Senator Atkinson: Can you hear me now?

State Senator Jason Atkinson (R-Grants Pass) had this to say in the Senate Republican’s weekly Capitol Update.

Like the goofy Verizon spokesman in horn rimmed glasses, Oregon voters are tired of asking Salem “Can you hear me now?” It doesn’t take much to look back over the last few decades and see how Salem has ignored the clear voice of voters again and again.

For example, Oregonians have without exception turned down tax increase after tax increase, yet Salem continues to send them proposals for more spending at taxpayer expense. Voters ask themselves, “Can they hear us now?” When Oregonians put the personal kicker in to the state constitution, Salem thought they knew better and temporarily suspended it. Oregonians said “Can you hear us now?”

With Measure 37, 61% of Oregonians spoke with a united voice to declare that our land use system was broken. They clearly took a stand for the rights of property owners.

Since then, people have invested their last pennies to navigate paperwork and prepare their property for construction, yet the governor has turned a deaf ear on Oregon and wants to suspend their clearly stated will, and the dreams of property owners across the state. He stands in his office, shaking his finger at voters, telling them he knows best and we need to have a “time out” in the corner.

The governor complains about costs, about the logistics of implementation, or conjectures about the “intended will of the voters.” But those sound more like excuses then they do reasons. Voters have been clear about what they want; it is up to Salem to make sure it happens. The governor doesn’t have the luxury of second guessing what it was the voters meant. It is pretty clear. The time has come to end the dysfunction in land use planning. Oregonians are entitled to their property rights, and the rest of the state will reap the rewards of economic growth. Voters couldn’t have been clearer on the matter.

Governor, can you hear them now?

| Category: M37, Governor

3 Comments so far

  1. geoffludt February 26th, 2007 5:04 pm

    I voted in favor of M37 but am now having some reservations.

    I was up at my father-in-law’s house the other night and he had a map of Clackamas County hanging from his refrigerator. The map had all the M37 claims on it, color coded by what stage of the process the claim was in. That map had a lot of color. My father-in-law, like myself, voted for M37. I asked him about the map, he took a big sigh and said, “yeah, can you believe it, property values around here are going to go way down”.

    He’d originally purchased his 7-acres of West Linn property in 1989, back when the area was still a sleepy little gas stop between I5 and Oregon City.

    He went on, “They’re going to put in a huge development on the corner of Stafford and Big Fir.”

    I now have real ambivalent feelings about the issue.
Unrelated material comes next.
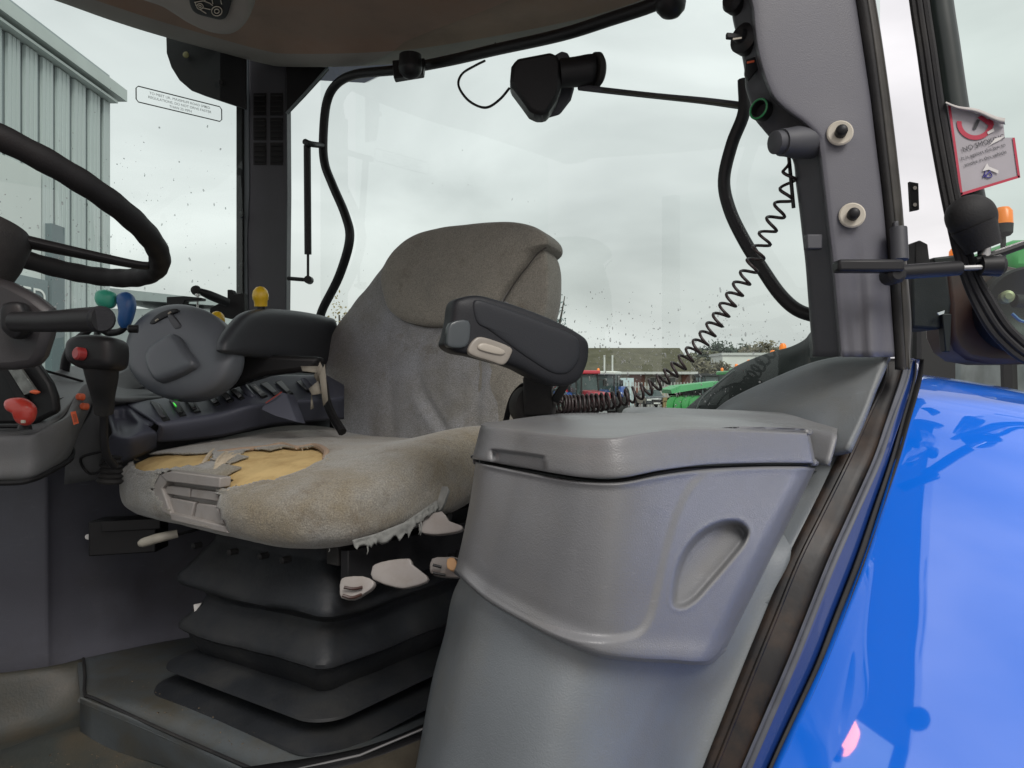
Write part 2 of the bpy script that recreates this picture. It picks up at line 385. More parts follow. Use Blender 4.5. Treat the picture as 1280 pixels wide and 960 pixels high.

While I agree with the premise that one has the right to do with their property as they see fit, I am now beginning to feel that decades of land use restrictions have warped what would have been the natural progression of development.

    I keep trying to think of a better way to have been equitable to owner’s whose rights had been violated yet remained true to the covenant that had developed over time.

    I don’t know, perhaps the problem is like Alexander’s Gordian knot — the only way to solve it being the sword.

    rightOregon.org

  2. Shawn February 26th, 2007 8:51 pm

    I’ve contributed to the Oregon Family Council for years, I vote pro-life, and I am a registered Republican. Yet I voted AGAINST Measure 37, and I felt strongly about that vote (still do). Measure 37 not only showed that the land use system is broken, but it also replaced that system with something equally broken. What do we really need? Representatives who will take the lead to solve problems, who will not defer the sticky issues to the voters via the Measure system, and who will put the state ahead of political and personal interests.

  3. Ira Cleland March 4th, 2007 4:39 pm

    Will an increase in taxes solve any of the problems Oregon now faces? I don’t feel it will. To me, the solution is to spend efficiently and eliminate some of the state’s spending policies and habits. Throwing money at a problem isn’t the best solution and it seems to me that our present governors solution is just that.